Ailleurs au Yémen, les Émirats arabes unis ont directement entraîné et financé la Brigade al Hizam et les Forces d’élite, qui gèrent un réseau nébuleux de prisons secrètes appelées «sites noirs». Les milices soutenues par les Émirats arabes unis qui gèrent ces sites noirs manient des fusils bulgares et conduisent des véhicules blindés américains.
Violations du Traité sur le commerce des armes
Beaucoup d’États qui continuent de fournir des armes aux Émirats arabes unis sont parties au Traité sur le commerce des armes. Certains ont d’autres obligations légales, en tant que membres de l’Union européenne ou au regard de leur législation nationale, qui leur interdisent de transférer des armes utilisées pour commettre des crimes de guerre. En persistant à fournir des armes aux Émirats arabes unis, malgré les nombreux éléments prouvant que celles-ci sont utilisées dans des crimes de guerre et d’autres graves exactions au Yémen, ils font fi de ces obligations. Le Danemark, la Finlande, les Pays-Bas et la Norvège ont récemment annoncé la suspension de leurs transferts d’armes vers les Émirats arabes unis.

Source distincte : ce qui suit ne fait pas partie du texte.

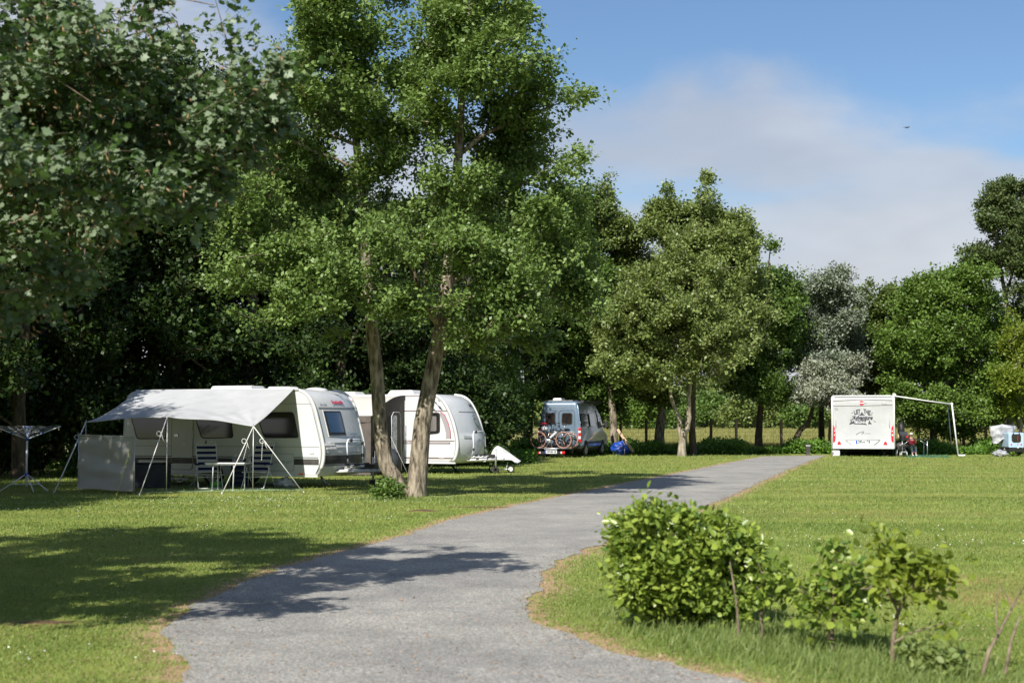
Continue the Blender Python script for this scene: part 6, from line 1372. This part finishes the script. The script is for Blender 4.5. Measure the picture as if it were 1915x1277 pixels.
# maker's round emblem
ec = mr(567, 270); 
MB().disc((mzs(ec[1]) - .014, *ec), (1, 0, 0), .105, .02, 28).build('emblem', M['lamp_red'], mh)
MB().box((mzs(ec[1]) - .026, *ec), (.006, .21, .045)).build('emblem_bar', M['plate'], mh)
def mtext(body, a, b_, size, width, mat='ink', **kw): y, z = mr(a, b_); return text(body, size, M[mat], mh, basis((mzs(z) - .018, y, z), (0, -1, 0), (0, 0, 1)), width=width, **kw)
mtext('Bürstner', 632, 273, .08, .13, 'ink_mid'); mtext('Travel Van', 930, 285, .08, .24, 'ink_mid', shear=.2)
mtext('MAN', 152, 358, .07, .19, 'ink_mid'); mtext('CAMP', 155, 385, .06, .17, 'ink_mid')
# slogan
for i, (ch_, a, b_, rt_) in enumerate([('L', 458, 434, 12), ('E', 492, 424, 8), ('T', 528, 417, 4), ('T', 612, 412, -4), ('H', 648, 422, -8), ('E', 688, 434, -12)]):
    y, z = mr(a, b_); m_ = basis((mzs(z) - .018, y, z), (0, -1, 0), (0, 0, 1)) @ Matrix.Rotation(R(rt_), 4, 'Z'); text(ch_, .27, M['ink'], mh, m_, width=.11, bold=.006)
mtext('Adventure', 572, 522, .27, .98, 'ink', shear=.45, bold=.009)
def mink(name, pts, off=.018, mat='ink', par=None): return mplate(name, pts, off, mat, None, par, .006)
mink('mountain_print', [(512, 482), (535, 470), (552, 452), (568, 420), (585, 448), (605, 470), (625, 480), (570, 478)][::-1] [::-1])
bn = mink('banner_print', [(445, 640), (460, 566), (642, 560), (612, 600), (650, 645), (600, 632), (450, 628)]); 
y, z = mr(538, 600); text('BEGINS', .155, M['plate'], bn, basis((mzs(z) - .0195, y, z), (0, -1, 0), (0, 0, 1)), width=.44, bold=.002)
mink('forest_print', [(362, 628), (385, 600), (400, 575), (415, 596), (428, 560), (446, 600), (448, 618), (400, 622), (375, 636)])
mink('tree_print', [(672, 632), (668, 612), (684, 600), (676, 598), (688, 560), (702, 592), (698, 598), (722, 612), (722, 634), (700, 622)])
mb = MB()
for pl_ in ([(400, 446), (424, 438)], [(722, 444), (748, 436)], [(668, 478), (700, 474), (740, 468)], [(378, 572), (400, 566)], [(752, 566), (762, 574)], [(768, 588), (790, 584)], [(400, 545), (392, 552), (384, 548)], [(410, 505), (425, 492), (440, 500)]):
    mb.tube([(mzs(1.9) - .016, *mr(*p)) for p in pl_], .010, 4)
mb.build('dash_print', M['ink'], mh)
mb = MB().tube([(mzs(1.0) - .014, *mr(*p)) for p in [(468, 808), (520, 772), (600, 748), (565, 800)]], .010, 4); mb.build('swoosh_lettering', M['ink_mid'], mh); mtext('Averso', 640, 785, .07, .36, 'ink_mid', shear=.3)
for a in (268, 628, 880): mplate('roof_clip', [(a - 14, 162), (a + 14, 162), (a + 14, 154), (a - 14, 154)], .03, 'black', None, t=.02)
for s in (-1, 1): MB().box((.35, s * (WM / 2 + .0), mr(0, 265 if s > 0 else 235)[1]), (.06, .03, .10)).build('side_marker', M['lamp_red'], mh)
# right side panel details and things below
MB().prism([(1.2, -WM / 2 - .004, 1.4), (2.3, -WM / 2 - .004, 1.4), (2.3, -WM / 2 - .004, 2.1), (1.2, -WM / 2 - .004, 2.1)], (0, -.02, 0)).build('side_window', M['glass'], mh)
MB().box((3.5, -WM / 2 + .01, 1.25), (.75, .06, 1.9)).build('entrance_door', M['grp'], mh, bevel=.02)
for s, x in ((-1, 925), (1, 280)):
    y = mr(x, 0)[0]; MB().tube([(.3, y + .18, .42), (.3, y, .12), (.3, y - .18, .42)], .03, 4).tube([(.3, y, .2), (.3, y, .03)], .03, 6).box((.3, y, .02), (.15, .2, .04)).box((.3, y, .43), (.08, .42, .05)).build('steady_jack', M['black'], mh)
for s_ in (1.9, 5.6):
    for y in (-WM / 2 + .22, WM / 2 - .22): wheel(mh, (s_, y, .36), .36, .24)
MB().box((LM / 2, 0, .46), (LM - 1, WM - .3, .12)).build('underbody', M['under'], mh); MB().box((1.2, .2, .30), (1.0, 1.6, .12)).build('waste_tank', M['under'], mh)
# awning of the motorhome
K = MHD / FPX
def MP(px, py, d=0.0): return P(px, py, MHD + d)
mw = thing('roll_out_awning', 'motorhome awning rolled out to the right on slim white posts', 'awning', tuple(Vector((MP(1790, 853).x, MHD, 0))))
O_ = Vector(mw.location)
cs_ = mo + (Vector((math.cos(rzm), math.sin(rzm), 0))) * .1; fm = Vector((math.cos(rzm), math.sin(rzm), 0)); rm = Vector((fm.y, -fm.x, 0))
a0 = mo + rm * (WM / 2 + .02) + fm * .1; a0.z = HM + .02; b0 = MP(1780, 755)
LA = 4.2; outv = (b0 - a0)
q = [a0 - O_, b0 - O_, b0 + fm * LA - O_, a0 + fm * LA - O_]
mb = MB(); mb.grid(lambda a, b_: q[0].lerp(q[1], a).lerp(q[3].lerp(q[2], a), b_) + Vector((0, 0, -.07 * math.sin(math.pi * a))), 14, 10); mb.grid(lambda a, b_: q[0].lerp(q[1], a).lerp(q[3].lerp(q[2], a), b_) + Vector((0, 0, -.07 * math.sin(math.pi * a) - .006)), 14, 10, flip=True); mb.build('canopy', M['grey_cloth'], mw)
MB().tube([q[0] + Vector((-.05, 0, .0)), q[3]], .085, 8).build('cassette', M['trim'], mw); MB().tube([q[1], q[2]], .06, 8).build('front_bar', M['trim'], mw)
MB().tube([q[0] - Vector((0, 0, .06)), q[0].lerp(q[1], .5) - Vector((0, 0, .05)), q[1] - Vector((0, 0, .02))], .035, 6).build('spring_arm', M['trim'], mw)
f1 = MP(1792, 854); f1.z = 0; MB().tube([q[1], f1 - O_], .038, 6).build('post', M['wtube'], mw); f2 = f1 + fm * LA + Vector((-.1, 0, 0)); MB().tube([q[2], f2 - O_], .03, 6).build('post', M['zinc'], mw)
MB().box(f1 - O_ + Vector((.16, 0, .05)), (.34, .2, .09)).build('foot_weight', M['trim'], mw, bevel=.03)
for p_, tgt in ((q[1], (1838, 846)), (q[1] + Vector((.1, 0, -.1)), (1856, 849))):
    e = G(*tgt); e.y = min(e.y, 73); MB().tube([p_, e - O_], .012, 4).build('storm_strap', M['black'], mw)
tm = MB().prism([Vector((c.x, c.y, .006)) for c in (G(1695, 855.3), G(1776, 855.0), G(1772, 850.5), G(1698, 850.5))], (0, 0, .01)).build('ground_mat', M['teal_mat']); tag(tm, 'teal ground mat laid out under the motorhome awning', 'ground mat')
lb = thing('levelling_ramp', 'white levelling block beside the left rear wheel of the motorhome', 'ramp', tuple(MP(1563, 854) * 1)); lb.location.z = 0; MB().box((0, 0, .15), (.36, .3, .28)).build('block', M['trim'], lb, bevel=.05); MB().disc((-.17, -.1, .16), (1, .3, 0), .08, .04, 12).build('end_cap', M['seam'], lb)
ck = thing('rear_wheel_chock', 'dark wheel chock behind the left rear wheel of the motorhome', 'chock', (mo + fm * 1.45 - rm * (WM / 2 - .22)).to_tuple()); MB().box((0, 0, .08), (.25, .18, .16), taper=.4).build('wedge', M['black'], ck)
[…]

La Suisse est aussi concernée
La Suisse exporte également des armes vers les Émirats arabes unis, ce qui n’a pas toujours été sans poser problème. Ainsi, des grenades de fabrication suisse exportées en 2003-2004 vers les Émirats ont été retrouvées dans les zones de conflit en Syrie et en Libye, démontrant à quel point les contrats d’exportation conclus avec ce pays sont peu fiables. La Suisse a beau tenter de vérifier que les armes exportées atterrissent bien entre les mains des utilisateurs désignés, elle ne parvient pas toujours à éviter les détournements. «Les Émirats ne sont pas un partenaire fiable et la Suisse devrait d’autant plus renoncer à exporter du matériel de guerre vers cet État que son rôle trouble dans le conflit yéménite se dévoile chaque jour un peu plus», a déclaré Alain Bovard, juriste à la Section suisse d’Amnesty International.